Great Plains Studies, Center for

 

Date of this Version

1986

Comments

Published in Great Plains Quarterly 6:4 (Fall 1986). Copyright © 1986 Center for Great Plains Studies, University of Nebraska-Lincoln.

Abstract

Frequently old maps are gathered and reproduced in folio volumes that have little scholarly value but that make handsome coffee table displays. In Maps of Texas and the Southwest, 1513-1900, James and Robert Martin have produced an excellent book on the history of cartography that will be of benefit to current and future collectors and students but that is much more than another coffee table volume. The book goes beyond a simple reproduction of old maps on Texas and the Southwest. The authors have done an admirable job of researching the historical record, not only for old maps, but also about: 1) the history of cartography and cartographers, 2) the problems of printing maps, 3) map trade, and 4) the history of exploration, colonization and settlement in Texas and the Southwest.
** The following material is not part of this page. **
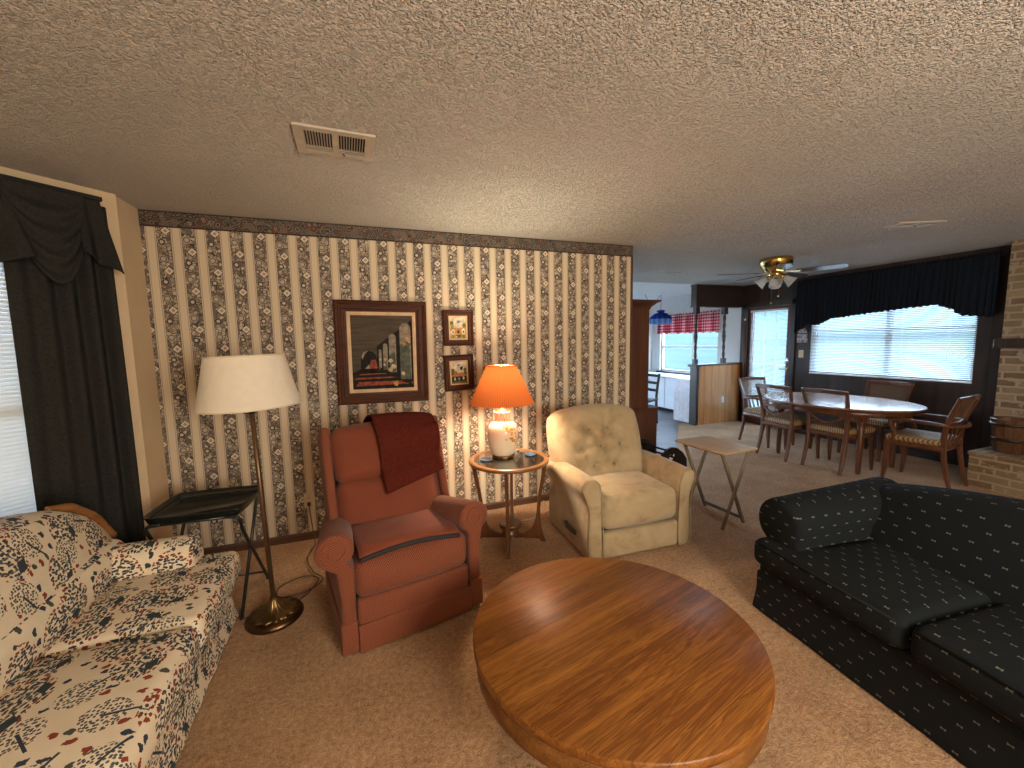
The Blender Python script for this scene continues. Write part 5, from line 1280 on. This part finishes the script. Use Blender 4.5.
for x, z in ((-0.14, 0.33), (0.14, 0.33), (-0.12, 0.20), (0.12, 0.20), (0, 0.10), (0.0, 0.43)):
    mb = MB(); mb.tube([(x, 0.012, z), (x, 0.43, z)], 0.010, 8); mb.build('dowel', BLKWOOD, MR)
# kitchen units
KC = thing('base_cabinet', 'white base cabinets under the kitchen window', 'cabinet', (5.86, 5.70, 0), 0)
mb = MB(); mb.span((0.0, 0.0, 0.09), (0.555, 2.24, 0.725), 0.002); mb.build('body', CABW, KC)
mb = MB(); mb.span((0.06, 0.0, 0.004), (0.555, 2.24, 0.09), 0.002); mb.build('toe_kick', DARKIN, KC)
for i in range(4):
    y0 = 0.03 + i * 0.55; mb = MB(); mb.span((-0.018, y0, 0.11), (0, y0 + 0.53, 0.71), 0.004); dr = mb.build('door', CABW, KC)
    mb = MB(); mb.lathe([(0.006, 0), (0.013, 0.01), (0.012, 0.02), (0, 0.023)], 12, M=T(-0.018, y0 + (0.06 if i % 2 else 0.47), 0.64) @ Matrix.Rotation(-PI / 2, 4, 'Y')); mb.build('knob', ABRASS, dr)
mb = MB(); mb.rc((0.60, 2.26, 0.035), (6.12, 6.81, 0.7435), 0.01, 3, 0, smooth=False); tag(mb.build('countertop', plain('pale_laminate', (0.62, 0.63, 0.64), 0.35)), 'pale countertop running below the kitchen window', 'countertop')
PN = thing('peninsula_cabinet', 'white cabinet end panel joined behind the half wall', 'cabinet', (5.43, 5.665, 0), 0)
mb = MB(); mb.span((0.02, 0, 0.07), (0.385, 0.42, 0.775), 0.002); mb.build('body', CABW, PN)
mb = MB(); mb.span((0, 0.0, 0.012), (0.02, 0.42, 0.775), 0.003); mb.build('end_panel', plain('lilac_white_panel', (0.60, 0.58, 0.64), 0.5), PN)
mb = MB(); mb.span((-0.01, -0.003, 0.775), (0.385, 0.43, 0.80), 0.004); mb.build('counter', plain('pale_laminate', (0.62, 0.63, 0.64), 0.35), PN)
# pendant
PX, PY = 5.73, 6.85
PE = thing('pendant_lamp', 'blue stained glass pendant lamp swagged from the kitchen ceiling', 'pendant lamp', (PX, PY, 1.83), 0)
mb = MB(); mb.lathe([(0.03, 0.275), (0.045, 0.285), (0.095, 0.265), (0.045, 0.235)][::-1], 12); mb.build('shade_crown', BLUEG, PE)
mb = MB(); mb.lathe([(0.225, 0.10), (0.195, 0.155), (0.125, 0.21), (0.045, 0.237)], 12, smooth=False); mb.build('shade_upper', BLUEG, PE)
mb = MB(); mb.lathe([(0.21, 0.0), (0.228, 0.05), (0.225, 0.10)], 12, smooth=False); mb.build('shade_skirt', BLUEP, PE)
mb = MB(); mb.tube([(0, 0, 0.24), (0, 0, 0.27), (0, 0, CEIL - 1.83 - 0.02)], 0.005, 6)
hx, hy = 5.294 - PX, 6.80 - PY
mb.tube(catmull([(0, 0, CEIL - 1.85), (hx * 0.3, hy * 0.3, 0.47), (hx * 0.55, hy * 0.55, 0.41), (hx * 0.8, hy * 0.8, 0.47), (hx, hy, CEIL - 1.85)], 6), 0.005, 6); mb.build('chain', BRONZE, PE)
for x, y in ((0, 0), (hx, hy)):
    mb = MB(); mb.tube([(x, y, CEIL - 1.83), (x, y, CEIL - 1.86)], 0.012, 8); mb.build('ceiling_hook', WHITEP, PE)
# breakfast table and chair glimpsed past the hutch
KT = thing('kitchen_table', 'white kitchen table glimpsed behind the hutch', 'table', (4.62, 6.75, 0.004), 0)
mb = MB(); mb.lathe([(0, 0.72), (0.43, 0.72), (0.45, 0.73), (0.445, 0.748), (0, 0.75)], 40); mb.build('tabletop', CABW, KT)
mb = MB(); mb.lathe([(0.30, 0), (0.28, 0.03), (0.06, 0.06), (0.045, 0.3), (0.07, 0.68), (0.12, 0.72)], 24); mb.build('pedestal', CABW, KT)
KCH = thing('kitchen_chair', 'dark ladder back kitchen chair half hidden by the hutch', 'chair', (4.66, 6.02, 0.004), math.radians(-65))
mb = MB(); mb.rc((0.42, 0.40, 0.04), (0, 0, 0.44), 0.015, 2, 2); mb.build('seat', BLKWOOD, KCH)
for sx in (-1, 1):
    mb = MB(); mb.bar([(0.18 * sx, -0.17, 0.43), (0.18 * sx, -0.17, 0)], 0.035, 0.035); mb.build('leg', BLKWOOD, KCH)
    mb = MB(); mb.bar(catmull([(0.18 * sx, 0.22, 0), (0.18 * sx, 0.18, 0.43), (0.185 * sx, 0.21, 0.68), (0.19 * sx, 0.27, 0.90)], 4), 0.04, 0.036); mb.build('rear_leg_and_post', BLKWOOD, KCH)
for z, y in ((0.60, 0.205), (0.73, 0.228), (0.86, 0.258)):
    mb = MB(); mb.bar([(-0.18, y, z), (0, y + 0.015, z + 0.01), (0.18, y, z)], 0.05, 0.016); mb.build('slat', BLKWOOD, KCH)

# ------------------------------------------------------------------ fireplace
mb = MB(); mb.span((5.64, -0.6, 0), (6.175, 2.18, 0.32), 0.003); mb.span((5.63, -0.6, 0.32), (6.178, 2.19, 0.356), 0.006); tag(mb.build('hearth', BRICK, uv=True), 'raised whitewashed brick hearth under the dark mantel', 'hearth')
mb = MB(); mb.span((6.02, -0.4, 1.37), (6.178, 2.235, 1.465), 0.006); tag(mb.build('mantel_shelf', DKWOOD), 'dark wooden mantel shelf fixed to the brick chimney', 'mantel')
LB = thing('log_bucket', 'tapered brown wooden bucket standing on the brick hearth', 'bucket', (5.90, 2.00, 0.357), 0)
BUCK = wood('bucket_staves', (0.06, 0.026, 0.012), (0.20, 0.10, 0.05), 2, 1.2, 0.3)
mb = MB(); mb.lathe([(0, 0.004), (0.105, 0.0), (0.110, 0.01), (0.150, 0.33), (0.145, 0.335), (0.138, 0.325), (0.10, 0.03), (0, 0.03)], 14, smooth=False); mb.build('staves', BUCK, LB)
mb = MB()
for r, z in ((0.1285, 0.13), (0.146, 0.28)): mb.lathe([(r - 0.006, z - 0.014), (r + 0.002, z - 0.014), (r + 0.006, z + 0.014), (r - 0.004, z + 0.014)], 28)
mb.build('hoop', DKWOOD, LB)
mb = MB(); mb.tube(catmull([(0, -0.148, 0.30), (0.07, -0.12, 0.235), (0.15, 0, 0.20), (0.07, 0.12, 0.235), (0, 0.148, 0.30)], 6), 0.005, 6); mb.build('bail_handle', BLACK, LB)
FB = thing('fire_screen', 'black fire screen against the brick at the edge of view', 'fire screen', (6.10, 1.45, 0.357), 0)
mb = MB(); mb.span((-0.012, -0.45, 0), (0.012, 0.45, 0.70), 0.004); mb.build('mesh_panel', BLACK, FB)
mb = MB(); mb.tube([(0, -0.46, 0.0), (0, -0.46, 0.71), (0, 0.46, 0.71), (0, 0.46, 0.0)], 0.014, 8); mb.build('frame', BRASS, FB)
# ------------------------------------------------------------------ light, world, camera
def lamp(name, kind, loc, power, color, size=0.05, rot=None, **kw):
    l = bpy.data.lights.new(name, kind); l.energy = power; l.color = color
    if kind == 'POINT': l.shadow_soft_size = size
    o = bpy.data.objects.new(name, l); COL.objects.link(o); o.location = loc
    if rot: o.rotation_euler = rot
    for k, v in kw.items(): setattr(l, k, v)
    return o
lamp('table_lamp_light', 'POINT', (0.968, 2.915, 0.652 + 0.585), 58, (1.0, 0.86, 0.60), 0.08)
# second lit lamp of the room, standing at the near end of the navy sofa behind the photographer
lamp('room_lamp_light', 'POINT', (1.2, -1.7, 1.55), 370, (1.0, 0.90, 0.74), 0.55)
W = bpy.data.worlds.new('daylight'); SC.world = W; W.use_nodes = True
nt = W.node_tree; nt.nodes.clear()
o = nt.nodes.new('ShaderNodeOutputWorld'); bg = nt.nodes.new('ShaderNodeBackground'); tc = nt.nodes.new('ShaderNodeTexCoord'); sp = nt.nodes.new('ShaderNodeSeparateXYZ'); rp = nt.nodes.new('ShaderNodeValToRGB')
nt.links.new(tc.outputs['Generated'], sp.inputs[0])
mr = nt.nodes.new('ShaderNodeMapRange'); mr.inputs[1].default_value = -0.3; mr.inputs[2].default_value = 0.6; nt.links.new(sp.outputs[2], mr.inputs[0])
nt.links.new(mr.outputs[0], rp.inputs[0]); e = rp.color_ramp.elements
e[0].position = 0.0; e[0].color = (0.55, 0.68, 0.70, 1); e[1].position = 1.0; e[1].color = (0.48, 0.70, 1.0, 1)
for p, c in ((0.27, (0.55, 0.75, 0.95, 1)), (0.36, (0.66, 0.84, 1.0, 1))):
    q = e.new(p); q.color = c
nt.links.new(rp.outputs[0], bg.inputs[0]); bg.inputs[1].default_value = 26.0; nt.links.new(bg.outputs[0], o.inputs[0])
def portal(name, loc, rot, sx, sy):
    l = bpy.data.lights.new(name, 'AREA'); l.shape = 'RECTANGLE'; l.size = sx; l.size_y = sy; l.cycles.is_portal = True
    o = bpy.data.objects.new(name, l); COL.objects.link(o); o.location = loc; o.rotation_euler = rot
R90 = PI / 2
portal('portal_dining', (XR + 0.14, 3.41, 1.52), (R90, 0, R90), 1.85, 1.2)
portal('portal_door', (XR + 0.14, 5.01, 1.02), (R90, 0, R90), 0.8, 2.0)
portal('portal_kitchen', (XR + 0.14, 6.86, 1.4), (R90, 0, R90), 1.7, 1.25)
portal('portal_far', (3.65, 8.09, 1.05), (R90, 0, PI), 1.8, 2.0)
cb = bay((BS0 + BS1) / 2, -0.14, 1.23); portal('portal_bay', tuple(cb), (R90, 0, math.radians(225) + 2 * R90 - PI + R90 * 0), 0.8, 1.7)

yaw, pit, rol = math.radians(19.847), math.radians(5.918), math.radians(-1.077)
fwd = V((math.sin(yaw) * math.cos(pit), math.cos(yaw) * math.cos(pit), -math.sin(pit)))
r0 = V((math.cos(yaw), -math.sin(yaw), 0)); u0 = r0.cross(fwd)
cr, sr = math.cos(rol), math.sin(rol)
rr = r0 * cr + u0 * sr; uu = r0 * -sr + u0 * cr
cam = bpy.data.cameras.new('camera'); co = bpy.data.objects.new('camera', cam); COL.objects.link(co)
Mx = Matrix.Identity(4)
for i in range(3): Mx[i][0] = rr[i]; Mx[i][1] = uu[i]; Mx[i][2] = -fwd[i]
Mx[0][3], Mx[1][3], Mx[2][3] = 0, 0, H
co.matrix_world = Mx
cam.sensor_fit = 'HORIZONTAL'; cam.sensor_width = 36; cam.lens = 36 * FPX / 1024; cam.clip_start = 0.05
SC.camera = co
vs = SC.view_settings; vs.view_transform = 'Standard'; vs.look = 'None'; vs.gamma = 1; vs.use_curve_mapping = False; vs.exposure = 0.18
SC.cycles.use_denoising = True
SC.cycles.max_bounces = 10; SC.cycles.diffuse_bounces = 6; SC.cycles.transparent_max_bounces = 24; SC.cycles.sample_clamp_indirect = 6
Few historians have bothered to organize a set of maps systematically and chronologically and then to analyze them carefully to document changes that have occurred through time. It is exactly here that Martin and Martin's book makes a contribution for they have diligently researched the maps, the cartographers who drafted them, and the technology available. This information is presented with an analysis of those maps, showing in particular how geographic knowledge of the region accrued over time. It is these points that make this volume an important contribution.